• [Goal]:
Quote the data below in full, please, without altering anything.

....

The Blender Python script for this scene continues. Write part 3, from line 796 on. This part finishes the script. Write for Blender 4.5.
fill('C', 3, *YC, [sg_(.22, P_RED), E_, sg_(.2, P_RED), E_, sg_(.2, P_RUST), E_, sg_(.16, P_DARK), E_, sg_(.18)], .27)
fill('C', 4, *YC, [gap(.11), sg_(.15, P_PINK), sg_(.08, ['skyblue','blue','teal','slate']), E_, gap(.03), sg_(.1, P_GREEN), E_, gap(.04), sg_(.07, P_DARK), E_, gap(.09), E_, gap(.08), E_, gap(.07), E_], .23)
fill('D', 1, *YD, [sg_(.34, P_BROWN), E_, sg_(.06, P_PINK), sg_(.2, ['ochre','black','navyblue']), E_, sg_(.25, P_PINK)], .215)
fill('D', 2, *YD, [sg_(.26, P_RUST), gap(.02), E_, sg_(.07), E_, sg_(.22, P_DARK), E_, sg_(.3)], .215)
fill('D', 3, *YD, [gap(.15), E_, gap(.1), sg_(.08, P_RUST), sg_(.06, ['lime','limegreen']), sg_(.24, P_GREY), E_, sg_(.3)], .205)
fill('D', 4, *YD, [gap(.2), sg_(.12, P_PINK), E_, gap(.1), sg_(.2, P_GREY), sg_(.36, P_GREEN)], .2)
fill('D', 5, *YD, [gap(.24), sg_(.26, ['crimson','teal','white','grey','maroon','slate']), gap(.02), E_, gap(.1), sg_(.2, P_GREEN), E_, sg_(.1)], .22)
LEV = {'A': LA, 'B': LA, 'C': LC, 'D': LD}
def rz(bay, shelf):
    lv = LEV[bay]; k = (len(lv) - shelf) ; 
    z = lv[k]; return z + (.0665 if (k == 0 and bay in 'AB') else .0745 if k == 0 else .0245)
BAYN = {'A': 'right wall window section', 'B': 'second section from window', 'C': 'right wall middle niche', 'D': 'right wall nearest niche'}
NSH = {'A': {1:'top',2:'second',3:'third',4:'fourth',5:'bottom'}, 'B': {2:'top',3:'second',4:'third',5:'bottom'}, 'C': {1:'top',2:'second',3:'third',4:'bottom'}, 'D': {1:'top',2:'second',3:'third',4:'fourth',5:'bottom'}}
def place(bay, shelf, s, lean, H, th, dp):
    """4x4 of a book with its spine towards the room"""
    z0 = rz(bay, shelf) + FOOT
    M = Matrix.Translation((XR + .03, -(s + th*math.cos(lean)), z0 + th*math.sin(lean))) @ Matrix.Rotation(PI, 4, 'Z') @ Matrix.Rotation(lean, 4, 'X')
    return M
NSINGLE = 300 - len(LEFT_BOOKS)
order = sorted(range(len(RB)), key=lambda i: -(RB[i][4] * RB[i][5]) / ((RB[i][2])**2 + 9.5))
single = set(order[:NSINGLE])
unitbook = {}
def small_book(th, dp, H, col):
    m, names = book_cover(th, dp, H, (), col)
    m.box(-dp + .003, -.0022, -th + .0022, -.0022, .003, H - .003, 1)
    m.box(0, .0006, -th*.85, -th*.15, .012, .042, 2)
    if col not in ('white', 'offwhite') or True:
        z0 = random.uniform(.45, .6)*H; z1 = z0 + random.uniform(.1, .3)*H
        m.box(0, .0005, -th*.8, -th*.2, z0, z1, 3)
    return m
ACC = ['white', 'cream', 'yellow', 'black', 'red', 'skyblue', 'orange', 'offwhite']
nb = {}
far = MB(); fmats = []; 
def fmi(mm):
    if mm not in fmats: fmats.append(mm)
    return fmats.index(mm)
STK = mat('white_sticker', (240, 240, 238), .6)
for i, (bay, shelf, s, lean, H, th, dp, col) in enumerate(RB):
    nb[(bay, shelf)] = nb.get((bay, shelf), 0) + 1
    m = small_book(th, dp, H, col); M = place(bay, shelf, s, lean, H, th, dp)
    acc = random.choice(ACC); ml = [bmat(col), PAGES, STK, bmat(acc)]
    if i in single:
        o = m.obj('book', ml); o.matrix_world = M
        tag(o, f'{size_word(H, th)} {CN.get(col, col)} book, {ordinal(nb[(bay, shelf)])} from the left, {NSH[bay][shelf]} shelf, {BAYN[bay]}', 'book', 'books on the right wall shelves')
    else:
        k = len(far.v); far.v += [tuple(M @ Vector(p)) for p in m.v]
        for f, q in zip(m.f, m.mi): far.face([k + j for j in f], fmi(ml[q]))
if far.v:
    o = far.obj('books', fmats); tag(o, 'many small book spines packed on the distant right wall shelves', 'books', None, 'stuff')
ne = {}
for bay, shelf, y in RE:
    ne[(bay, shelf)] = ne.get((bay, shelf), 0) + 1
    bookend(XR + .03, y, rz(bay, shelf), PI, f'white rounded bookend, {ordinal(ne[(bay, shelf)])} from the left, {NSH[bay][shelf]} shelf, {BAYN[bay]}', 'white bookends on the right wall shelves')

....

• [Response]:
The Blender Python script for this scene continues. Write part 3, from line 796 on. This part finishes the script. Write for Blender 4.5.
fill('C', 3, *YC, [sg_(.22, P_RED), E_, sg_(.2, P_RED), E_, sg_(.2, P_RUST), E_, sg_(.16, P_DARK), E_, sg_(.18)], .27)
fill('C', 4, *YC, [gap(.11), sg_(.15, P_PINK), sg_(.08, ['skyblue','blue','teal','slate']), E_, gap(.03), sg_(.1, P_GREEN), E_, gap(.04), sg_(.07, P_DARK), E_, gap(.09), E_, gap(.08), E_, gap(.07), E_], .23)
fill('D', 1, *YD, [sg_(.34, P_BROWN), E_, sg_(.06, P_PINK), sg_(.2, ['ochre','black','navyblue']), E_, sg_(.25, P_PINK)], .215)
fill('D', 2, *YD, [sg_(.26, P_RUST), gap(.02), E_, sg_(.07), E_, sg_(.22, P_DARK), E_, sg_(.3)], .215)
fill('D', 3, *YD, [gap(.15), E_, gap(.1), sg_(.08, P_RUST), sg_(.06, ['lime','limegreen']), sg_(.24, P_GREY), E_, sg_(.3)], .205)
fill('D', 4, *YD, [gap(.2), sg_(.12, P_PINK), E_, gap(.1), sg_(.2, P_GREY), sg_(.36, P_GREEN)], .2)
fill('D', 5, *YD, [gap(.24), sg_(.26, ['crimson','teal','white','grey','maroon','slate']), gap(.02), E_, gap(.1), sg_(.2, P_GREEN), E_, sg_(.1)], .22)
LEV = {'A': LA, 'B': LA, 'C': LC, 'D': LD}
def rz(bay, shelf):
    lv = LEV[bay]; k = (len(lv) - shelf) ; 
    z = lv[k]; return z + (.0665 if (k == 0 and bay in 'AB') else .0745 if k == 0 else .0245)
BAYN = {'A': 'right wall window section', 'B': 'second section from window', 'C': 'right wall middle niche', 'D': 'right wall nearest niche'}
NSH = {'A': {1:'top',2:'second',3:'third',4:'fourth',5:'bottom'}, 'B': {2:'top',3:'second',4:'third',5:'bottom'}, 'C': {1:'top',2:'second',3:'third',4:'bottom'}, 'D': {1:'top',2:'second',3:'third',4:'fourth',5:'bottom'}}
def place(bay, shelf, s, lean, H, th, dp):
    """4x4 of a book with its spine towards the room"""
    z0 = rz(bay, shelf) + FOOT
    M = Matrix.Translation((XR + .03, -(s + th*math.cos(lean)), z0 + th*math.sin(lean))) @ Matrix.Rotation(PI, 4, 'Z') @ Matrix.Rotation(lean, 4, 'X')
    return M
NSINGLE = 300 - len(LEFT_BOOKS)
order = sorted(range(len(RB)), key=lambda i: -(RB[i][4] * RB[i][5]) / ((RB[i][2])**2 + 9.5))
single = set(order[:NSINGLE])
unitbook = {}
def small_book(th, dp, H, col):
    m, names = book_cover(th, dp, H, (), col)
    m.box(-dp + .003, -.0022, -th + .0022, -.0022, .003, H - .003, 1)
    m.box(0, .0006, -th*.85, -th*.15, .012, .042, 2)
    if col not in ('white', 'offwhite') or True:
        z0 = random.uniform(.45, .6)*H; z1 = z0 + random.uniform(.1, .3)*H
        m.box(0, .0005, -th*.8, -th*.2, z0, z1, 3)
    return m
ACC = ['white', 'cream', 'yellow', 'black', 'red', 'skyblue', 'orange', 'offwhite']
nb = {}
far = MB(); fmats = []; 
def fmi(mm):
    if mm not in fmats: fmats.append(mm)
    return fmats.index(mm)
STK = mat('white_sticker', (240, 240, 238), .6)
for i, (bay, shelf, s, lean, H, th, dp, col) in enumerate(RB):
    nb[(bay, shelf)] = nb.get((bay, shelf), 0) + 1
    m = small_book(th, dp, H, col); M = place(bay, shelf, s, lean, H, th, dp)
    acc = random.choice(ACC); ml = [bmat(col), PAGES, STK, bmat(acc)]
    if i in single:
        o = m.obj('book', ml); o.matrix_world = M
        tag(o, f'{size_word(H, th)} {CN.get(col, col)} book, {ordinal(nb[(bay, shelf)])} from the left, {NSH[bay][shelf]} shelf, {BAYN[bay]}', 'book', 'books on the right wall shelves')
    else:
        k = len(far.v); far.v += [tuple(M @ Vector(p)) for p in m.v]
        for f, q in zip(m.f, m.mi): far.face([k + j for j in f], fmi(ml[q]))
if far.v:
    o = far.obj('books', fmats); tag(o, 'many small book spines packed on the distant right wall shelves', 'books', None, 'stuff')
ne = {}
for bay, shelf, y in RE:
    ne[(bay, shelf)] = ne.get((bay, shelf), 0) + 1
    bookend(XR + .03, y, rz(bay, shelf), PI, f'white rounded bookend, {ordinal(ne[(bay, shelf)])} from the left, {NSH[bay][shelf]} shelf, {BAYN[bay]}', 'white bookends on the right wall shelves')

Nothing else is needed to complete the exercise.